Let us consider a set of parallel lattice planes of a crystal seperated by a distance d apart, i.e. AB = d. Suppose a narrow beam of X-rays of wavelength (lamda) be incident upon these planes at an angle (theta) as shown in figure. The beam will be reflected in all directions by the atoms of various atomic planes. Because the refractive index of the matter of the crystal is very nearly equal to unity, there is practically no bending of the rays entering or leaving the crystal.
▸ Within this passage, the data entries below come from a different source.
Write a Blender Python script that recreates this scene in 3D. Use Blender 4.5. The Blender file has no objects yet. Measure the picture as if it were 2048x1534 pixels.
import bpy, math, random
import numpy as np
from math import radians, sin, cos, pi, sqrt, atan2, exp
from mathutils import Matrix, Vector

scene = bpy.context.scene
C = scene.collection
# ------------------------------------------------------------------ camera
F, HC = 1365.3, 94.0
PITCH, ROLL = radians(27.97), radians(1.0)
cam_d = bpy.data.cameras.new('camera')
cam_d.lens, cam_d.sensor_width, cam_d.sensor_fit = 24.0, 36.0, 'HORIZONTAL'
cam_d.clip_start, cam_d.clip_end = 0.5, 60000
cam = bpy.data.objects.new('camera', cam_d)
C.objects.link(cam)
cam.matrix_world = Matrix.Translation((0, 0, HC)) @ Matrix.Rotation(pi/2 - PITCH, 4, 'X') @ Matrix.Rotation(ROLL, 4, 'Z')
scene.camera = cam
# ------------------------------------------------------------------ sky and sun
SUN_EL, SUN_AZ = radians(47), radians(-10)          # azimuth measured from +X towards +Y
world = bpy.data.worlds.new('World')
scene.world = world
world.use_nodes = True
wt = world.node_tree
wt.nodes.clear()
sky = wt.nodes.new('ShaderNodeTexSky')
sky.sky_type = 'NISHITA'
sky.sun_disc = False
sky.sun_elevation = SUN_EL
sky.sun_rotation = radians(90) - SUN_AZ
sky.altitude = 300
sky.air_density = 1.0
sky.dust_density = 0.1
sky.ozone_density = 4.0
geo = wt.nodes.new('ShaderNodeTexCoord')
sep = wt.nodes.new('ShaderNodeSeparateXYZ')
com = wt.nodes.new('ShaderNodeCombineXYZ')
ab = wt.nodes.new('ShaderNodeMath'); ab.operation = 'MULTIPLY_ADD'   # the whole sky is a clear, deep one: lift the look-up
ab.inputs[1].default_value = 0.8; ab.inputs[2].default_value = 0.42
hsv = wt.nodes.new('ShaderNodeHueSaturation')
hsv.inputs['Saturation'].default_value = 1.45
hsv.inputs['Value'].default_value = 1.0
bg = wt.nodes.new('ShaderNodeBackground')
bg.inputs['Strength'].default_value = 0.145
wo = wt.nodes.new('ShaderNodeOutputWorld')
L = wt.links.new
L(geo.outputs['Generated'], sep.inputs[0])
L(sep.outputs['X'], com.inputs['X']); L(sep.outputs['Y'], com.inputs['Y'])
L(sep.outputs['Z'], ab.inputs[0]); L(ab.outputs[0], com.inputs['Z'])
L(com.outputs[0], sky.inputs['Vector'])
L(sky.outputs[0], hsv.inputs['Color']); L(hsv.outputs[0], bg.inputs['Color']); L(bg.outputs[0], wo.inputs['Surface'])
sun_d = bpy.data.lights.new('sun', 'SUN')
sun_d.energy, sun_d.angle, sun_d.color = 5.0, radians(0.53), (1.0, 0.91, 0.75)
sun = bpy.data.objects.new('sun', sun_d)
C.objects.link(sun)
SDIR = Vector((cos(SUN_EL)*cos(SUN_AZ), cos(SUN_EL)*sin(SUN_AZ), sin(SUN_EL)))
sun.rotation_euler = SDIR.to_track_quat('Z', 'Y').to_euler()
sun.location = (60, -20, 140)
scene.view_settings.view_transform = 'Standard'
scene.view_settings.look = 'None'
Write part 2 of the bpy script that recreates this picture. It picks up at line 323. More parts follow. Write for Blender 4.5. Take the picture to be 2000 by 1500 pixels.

Consider a ray PA reflected at atom A in the direction AR from plane KL and another ray QB reflected at another atom B from plane MN in the direction BS. Now from the atom A, draw two perpendiculars AC and AD on the incident ray QB and reflected ray BS respectively. The path difference between these two rays is (CB+BD). The two reflected rays will be in phase or out of phase, will depend upon this path difference. When the path difference (CB+BD) is an integral multiple of the wavelength (lamda), then the

two reflected rays will reinforce each other and produce an intense spot. Thus the condition of reinforcement is CB + BD = n (lamda)

From figure,
angle PAT = angle QTK = theta
But angle PAC = 90⁰
So, angle TAC = 90 - theta
Now angle TAB = 90⁰
So, as angle TAC = 90 - theta, angle CAB = theta

Now in right angled triangle ACB,
sin (angle CAB) = sin (theta) = CB / AB = CB / d
So, CB = d sin (theta).

Similarly, it can be shown that BD = d sin (theta)

So, CB + BD = 2d sin (theta) = n (lamda)
where n = 1, 2, 3 ......... etc., for first order, second order, third order ...... etc., maxima respectively. This relation is known as Bragg's law.

X-ray diffraction technique can be used to analyze different types of crystal structures using Bragg's X-ray spectrometer.